According to people familiar with the matter, Iranian officials have pushed for broader access, viewing the assets as a sovereign right and a litmus test for U.S. sincerity. “Without a predictable mechanism, there can be no progress,” a senior Iranian negotiator said, speaking on background. The U.S. has sought verifiable commitments from Iran to cap its nuclear enrichment and curb missile development before any significant release.
Regional and Market Ripples
The asset dispute is playing out against a backdrop of heightened regional tensions and shifting energy markets. Any partial release could improve Iran's import capacity for essential goods, potentially easing domestic inflation. However, analysts caution that the proceeds would be modest relative to Iran's broader economic needs, and that the political optics of “paying for peace” remain sensitive in both Washington and Tehran.

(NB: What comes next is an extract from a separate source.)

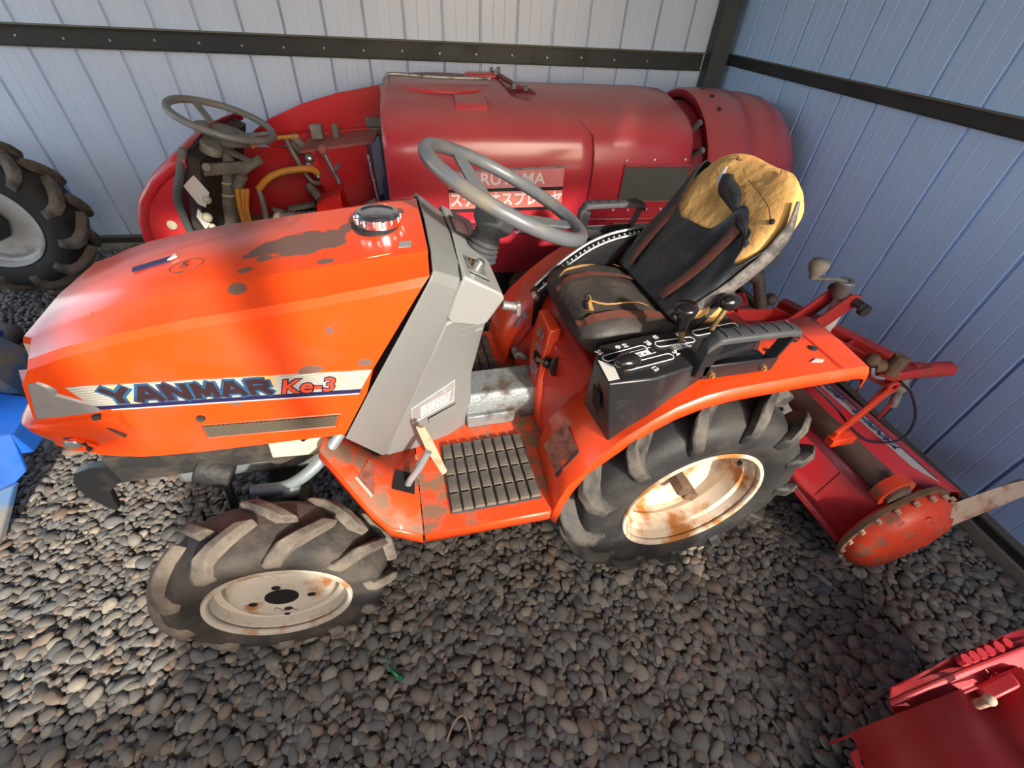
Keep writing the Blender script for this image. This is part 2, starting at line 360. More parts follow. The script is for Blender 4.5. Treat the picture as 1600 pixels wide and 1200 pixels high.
def text(name, s, size, material, parent, org, xd, yd, extrude=.0006, bold=0, shear=0, sx=1, align='LEFT', space=1):
    cu = bpy.data.curves.new(name, 'FONT'); cu.body = s; cu.size = size; cu.extrude = extrude; cu.offset = bold; cu.shear = shear; cu.align_x = align; cu.space_character = space; cu.resolution_u = 3
    t = bpy.data.objects.new('tmp', cu); COL.objects.link(t)
    dg = bpy.context.evaluated_depsgraph_get(); me = bpy.data.meshes.new_from_object(t.evaluated_get(dg)); bpy.data.objects.remove(t)
    xd = V(xd).normalized(); yd = V(yd); yd = (yd - xd*yd.dot(xd)).normalized(); zd = xd.cross(yd)
    m = Matrix((xd*sx, yd, zd)).transposed().to_4x4(); m.translation = V(org); me.transform(m)
    me.materials.clear(); me.materials.append(MATS[material]); me.name = name
    return obj(name, me, material, parent)
def lines_block(mb, org, xd, yd, w, h, rows, t=.0006, seed=1):
    """rows of short dashes standing for print too small to read"""
    rr = random.Random(seed); org, xd, yd = V(org), V(xd).normalized(), V(yd).normalized(); zd = xd.cross(yd)
    for i in range(rows):
        y = h*(i+.5)/rows; x = 0
        while x < w*.92:
            l = min(rr.uniform(.08, .3)*w, w-x)
            a = org + xd*x + yd*y
            mb.prism([a, a+xd*l*.85, a+xd*l*.85+yd*h/rows*.45, a+yd*h/rows*.45], zd*t); x += l
    return mb
GLYPH = {'Y': [((0, 1), (.5, .46)), ((1, 1), (.5, .46)), ((.5, .5), (.5, 0))], 'A': [((0, 0), (.42, 1)), ((1, 0), (.58, 1)), ((.18, .30), (.82, .30)), ((.36, .96), (.64, .96))],
         'N': [((.06, 0), (.06, 1)), ((.94, 0), (.94, 1)), ((.06, 1), (.94, 0))], 'M': [((.04, 0), (.10, 1)), ((.96, 0), (.90, 1)), ((.10, 1), (.5, .18)), ((.90, 1), (.5, .18))],
         'R': [((.06, 0), (.06, 1)), ((.06, .96), (.78, .96)), ((.90, .90), (.90, .60)), ((.06, .48), (.80, .48)), ((.5, .48), (.96, 0))]}
def block_text(name, s, h, w, gap, stroke, material, parent, org, xd, yd, t):
    """heavy slab capitals built from bars"""
    org, xd, yd = V(org), V(xd).normalized(), V(yd).normalized(); zd = xd.cross(yd); mb = MB(); x = 0
    for ch in s:
        for k, ((ax, ay), (bx, by)) in enumerate(GLYPH[ch]):
            p = V(x+ax*w, ay*h, 0); q = V(x+bx*w, by*h, 0); d = (q-p).normalized(); n = V(-d.y, d.x, 0)*stroke/2; e = d*stroke*.28; tt = t*(1+.04*k)
            mb.prism([org+xd*v.x+yd*v.y for v in (p-e-n, q+e-n, q+e+n, p-e+n)], zd*tt)
        x += w+gap
    return obj(name, mb, material, parent)
def plate(org, xd, yd, w, h, t):
    org, xd, yd = V(org), V(xd).normalized(), V(yd).normalized()
    return MB().prism([org, org+xd*w, org+xd*w+yd*h, org+yd*h], xd.cross(yd)*t)
def arc(c, r, a0, a1, n, y=None):
    """points on a circle in the xz plane"""
    return [(c[0]+r*math.cos(R(a0+(a1-a0)*i/n)), c[1]+r*math.sin(R(a0+(a1-a0)*i/n))) for i in range(n+1)]

# ================================================================== the shed
WA = -.0802
WU = V(math.cos(WA), math.sin(WA), 0); WV = V(-math.sin(WA), math.cos(WA), 0); CN = V(2.6996, 2.6358, 0)
def wb(a, d, z): return CN - WU*a - WV*d + V(0, 0, z)      # a along the back wall from the corner, d out of the wall
def wr(a, d, z): return CN - WV*a - WU*d + V(0, 0, z)
PIT = .2253; HW = 2.62
def cladding(fn, name, n, off, material, z0, z1):
    root = obj(name, MB().prism([fn(-.0, -.012, z0), fn(off+n*PIT, -.012, z0), fn(off+n*PIT, -.03, z0), fn(0, -.03, z0)], (0, 0, z1-z0)), material)
    tag(root, kind='structure')
    # one sheet panel: flat pan with two faint swages and a recessed joint at its edge
    prof = [(0, -.011), (.005, -.011), (.009, .0), (.076, 0), (.079, -.0012), (.082, 0), (.143, 0), (.146, -.0012), (.149, 0), (PIT-.009, 0), (PIT-.005, -.011), (PIT, -.011)]
    for i in range(n):
        mb = MB()
        loop0 = [fn(off+i*PIT+a-.001, d-.001, z0) - fn(off+i*PIT, 0, 0) for a, d in prof]
        loop1 = [p+V(0, 0, z1-z0) for p in loop0]
        mb.grid([loop0, loop1])
        if i == 0: me = mesh_of('panel', mb, material, 20)
        o = obj('panel', me, material, root, loc=fn(off+i*PIT, 0, 0))
    return root
wall_b = cladding(wb, 'wall_back', 24, .075, 'cladding_back', .10, HW)
wall_r = cladding(wr, 'wall_right', 22, .015, 'cladding_right', .10, HW)

def purlin(fn, name, a0, a1, z, screws, d=.001, h=.045, w=.05):
    root = tag(obj(name, MB().prism([fn(a0, d, z-h), fn(a0, d+.006, z-h), fn(a0, d+.006, z+h), fn(a0, d, z+h)], fn(a1, 0, 0)-fn(a0, 0, 0)), 'purlin'), kind='structure')
    obj('flange', MB().prism([fn(a0, d, z+h), fn(a0, d+w, z+h), fn(a0, d+w, z+h+.005), fn(a0, d, z+h+.005)], fn(a1, 0, 0)-fn(a0, 0, 0)), 'purlin_edge', root)
    obj('flange', MB().prism([fn(a0, d, z-h-.005), fn(a0, d+w*.5, z-h-.005), fn(a0, d+w*.5, z-h), fn(a0, d, z-h)], fn(a1, 0, 0)-fn(a0, 0, 0)), 'purlin', root)
    me = None
    for a in screws:
        p = fn(a, d+.006, z+random.uniform(-.012, .0)); nrm = (fn(0, 1, 0)-fn(0, 0, 0))
        if me is None: me = mesh_of('screw', MB().cyl((0, 0, 0), nrm*.006, .006, 8), 'steel')
        obj('screw', me, 'steel', root, loc=p)
    return root
purlin(wb, 'trim_1', .16, 5.4, 1.215, [.55+.2253*i for i in range(18)])
purlin(wr, 'trim_2', .06, 4.9, 1.240, [], h=.026, w=.024)
purlin(wb, 'trim_3', .16, 5.4, 2.25, []); purlin(wr, 'trim_4', .06, 4.9, 2.25, [])
t = tag(obj('trim_5', MB().prism([wb(.15, .004, 0), wb(.15, .10, 0), wb(.05, .10, 0), wb(.05, .004, 0)], (0, 0, HW)), 'post_steel', bevel=.004), kind='structure')
obj('angle_edge', MB().prism([wb(.158, .10, 0), wb(.158, .106, 0), wb(.042, .106, 0), wb(.042, .10, 0)], (0, 0, HW)), 'post_steel', t)
obj('rusty_pipe', MB().cyl(wb(.028, .06, 0), wb(.028, .06, HW), .012, 8), 'rust_pipe', t)
for fn, nm, L in ((wb, 'baseboard_back', 5.4), (wr, 'baseboard_right', 4.9)):
    t = tag(obj(nm, MB().prism([fn(0, .03, -.05), fn(0, -.06, -.05), fn(0, -.06, .055), fn(0, .03, .055)], fn(L, 0, 0)-fn(0, 0, 0)), 'concrete', bevel=.006), kind='structure')
    obj('sill', MB().prism([fn(0, .02, .055), fn(0, -.02, .055), fn(0, -.02, .098), fn(0, .02, .098)], fn(L, 0, 0)-fn(0, 0, 0)), 'sill_dark', t)
    obj('flashing', MB().prism([fn(0, .035, .098), fn(0, -.02, .098), fn(0, -.02, .106), fn(0, .035, .106)], fn(L, 0, 0)-fn(0, 0, 0)), 'purlin_edge', t)
# roof over the bay, its front left open to the yard behind the photographer
tag(obj('ceiling', MB().prism([wb(-.2, -.3, HW), wb(5.6, -.3, HW), wb(5.6, 5.2, HW+.35), wb(-.2, 5.2, HW+.35)], (0, 0, .03)), 'roof_sheet'), kind='structure')

# unseen front wall, added; its stepped outline shapes the sun patches inside
wf = tag(obj('wall_front_sun_mask', MB().prism([V(-3.2, -1.95, 0), V(2.45, -1.95, 0), V(2.45, -1.95, 1.0), V(1.80, -1.95, 1.0), V(1.80, -1.95, 1.25), V(.66, -1.95, 1.25), V(.62, -1.95, 1.52), V(.20, -1.95, 1.52), V(.16, -1.95, 1.0), V(-.45, -1.95, 1.0), V(-.45, -1.95, 2.6), V(-3.2, -1.95, 2.6)], (0, .03, 0)), 'cladding_back'), kind='structure')
obj('sun_block_panel', MB().box((-1.55, -1.95, 2.36), (3.86, .03, 1.02)), 'cladding_back', wf)  # added sheet that keeps the sun off the hood nose
obj('shadow_strip', MB().prism([V(.655, -1.95, 2.62), V(.80, -1.95, 2.62), V(.775, -1.95, 1.82), V(.72, -1.95, 1.82)], (0, .02, 0)), 'purlin', wf)  # added strip; its shadow on the hood stands in for the photographer's
obj('sun_block_beam', MB().box((-.35, -1.95, 2.80), (5.6, .06, .42)), 'purlin', wf)  # added beam, keeps direct sun off the sprayer and back wall
tag(obj('wall_left_light_block', MB().box((-3.3, -.35, .9), (.03, 3.2, 1.8)), 'cladding_back'), kind='structure')  # added unseen wall: cuts low light from the left, lets high light over
# ------------------------------------------------------------------ gravel floor
floor = tag(obj('floor', MB().prism([(-3.2, -1.9, 0), (2.75, -1.9, 0), (2.95, 3.1, 0), (-3.2, 3.1, 0)], (0, 0, -.05)), 'gravel_base'), kind='structure')
tag(obj('floor_outside', MB().prism([(-14, -16, -.03), (14, -16, -.03), (14, -1.97, -.03), (-3.2, -1.97, -.03), (-3.2, 8, -.03), (-14, 8, -.03)], (0, 0, -.05)), 'yard_ground'), kind='structure')
def ico(sub):
    bm = bmesh.new(); bmesh.ops.create_icosphere(bm, subdivisions=sub, radius=1); bm.verts.ensure_lookup_table()
    v = np.array([q.co[:] for q in bm.verts]); f = np.array([[w.index for w in p.verts] for p in bm.faces]); bm.free(); return v, f
def pebble_shape(v, r):
    ax = r.normal(size=(3, 3)); ax /= np.linalg.norm(ax, axis=1)[:, None]
    o = v.copy()
    for a in ax:
        d = o @ a; lim = r.uniform(.55, .9); o -= np.clip(d-lim, 0, None)[:, None]*a*.85
    o *= r.uniform(.85, 1.1, 3)
    return o
def gravel():
    cam = np.array(CAMPOS); M3 = np.array(CAM.matrix_world.to_3x3()); f = 683.7
    step = .0190; xs = np.arange(-3.1, 2.72, step); ys = np.arange(-1.9, 3.02, step*.95)
    gx, gy = np.meshgrid(xs, ys); n = gx.size
    gx = gx.ravel() + rng.uniform(-.5, .5, n)*step*1.1; gy = gy.ravel() + rng.uniform(-.5, .5, n)*step*1.1
    keep = (gx*WU.x+gy*WU.y < CN.x*WU.x+CN.y*WU.y-.045) & (gx*WV.x+gy*WV.y < CN.x*WV.x+CN.y*WV.y-.045)
    P = np.stack([gx, gy, 0*gx], 1); q = (P-cam) @ M3; dep = -q[:, 2]
    u = 800+f*q[:, 0]/np.maximum(dep, .01); w = 600-f*q[:, 1]/np.maximum(dep, .01)
    infr = (dep > .3) & (u > -60) & (u < 1660) & (w > -50) & (w < 1260)
    gx, gy, dep, infr = gx[keep], gy[keep], dep[keep], infr[keep]; n = len(gx)
    sz = np.clip(rng.lognormal(math.log(.0124), .30, n), .0070, .025)
    # the 300 that show largest stand alone
    show = sz/np.maximum(dep, .3)*infr*((gy < -.06) | (gx < -.6))*(w[keep] < 1190)*(u[keep] > 10)*(u[keep] < 1590)
    top = np.argsort(-show)[:300]; single = np.zeros(n, bool); single[top] = True
    hv, hf = ico(2); lv, lf = ico(1)
    hs = [pebble_shape(hv, rng) for _ in range(24)]; ls = [pebble_shape(lv, rng) for _ in range(24)]
    vs, fs, tn = [], [], []; base = 0
    zz = sz*.25 + rng.uniform(-.002, .007, n)
    ang = rng.uniform(0, 6.283, n); asp = rng.uniform(1.0, 1.65, n); flat = rng.uniform(.45, .8, n); tl = rng.normal(0, .22, (n, 2)); tone = rng.random(n)
    sing_me = []
    for k in range(12):
        me = bpy.data.meshes.new('pebble'); me.from_pydata((hs[k]*[1.3, 1, .62]).tolist(), [], hf.tolist()); me.materials.append(MATS['pebble_single']); me.shade_smooth(); sing_me.append(me)
    for i in range(n):
        if single[i]:
            o = bpy.data.objects.new('pebble', sing_me[i % 12]); COL.objects.link(o); o.parent = floor
            o.location = (gx[i], gy[i], zz[i]+.004); o.rotation_euler = (tl[i, 0], tl[i, 1], ang[i]); o.scale = (sz[i],)*3
            continue
        near = infr[i] and dep[i] < 2.2
        v = (hs if near else ls)[i % 24]; F = hf if near else lf
        v = v*[asp[i], 1, flat[i]]*sz[i]
        c, s_ = math.cos(ang[i]), math.sin(ang[i]); a, b = tl[i]
        v = np.stack([v[:, 0], v[:, 1], v[:, 2]+a*v[:, 0]+b*v[:, 1]], 1)
        v = np.stack([v[:, 0]*c-v[:, 1]*s_+gx[i], v[:, 0]*s_+v[:, 1]*c+gy[i], v[:, 2]+zz[i]], 1)
        vs.append(v); fs.append(F+base); tn.append(np.full(len(v), tone[i])); base += len(v)
    v = np.concatenate(vs); F = np.concatenate(fs); tn = np.concatenate(tn)
    me = bpy.data.meshes.new('gravel'); me.vertices.add(len(v)); me.vertices.foreach_set('co', v.ravel().astype(np.float32))
    me.loops.add(F.size); me.loops.foreach_set('vertex_index', F.ravel().astype(np.int32))
    me.polygons.add(len(F)); me.polygons.foreach_set('loop_start', np.arange(0, F.size, 3, dtype=np.int32))
    me.update(calc_edges=True)
    at = me.attributes.new('tone', 'FLOAT', 'POINT'); at.data.foreach_set('value', tn.astype(np.float32))
    me.materials.append(MATS['pebbles']); me.shade_smooth()
    o = bpy.data.objects.new('gravel', me); COL.objects.link(o); o.parent = floor; o['kind'] = 'stuff'
    print('pebbles', n, 'tris', len(F))
gravel()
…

European mediators, who have shuttled between the parties, describe the talks as “fragile but not yet broken.” A diplomat involved in the discussions said, “Both sides are signaling flexibility, but the trust deficit is enormous. The next two weeks will be critical.”
Broader Context
The frozen funds have been a recurring flashpoint since 2023–2024, when previous interim deals faltered over verification issues. Iran's leadership has repeatedly framed asset access as a prerequisite for any rapprochement, while U.S. lawmakers remain skeptical of providing economic relief without enforceable constraints on Iran's nuclear and regional activities.
Reach out to the U.S. State Department and Iran's mission to the UN for additional comment was not immediately returned.
Correction: An earlier version of this article misstated the amount of funds reportedly under negotiation. The estimate has been updated to reflect a range of several billion dollars to up to $12 billion.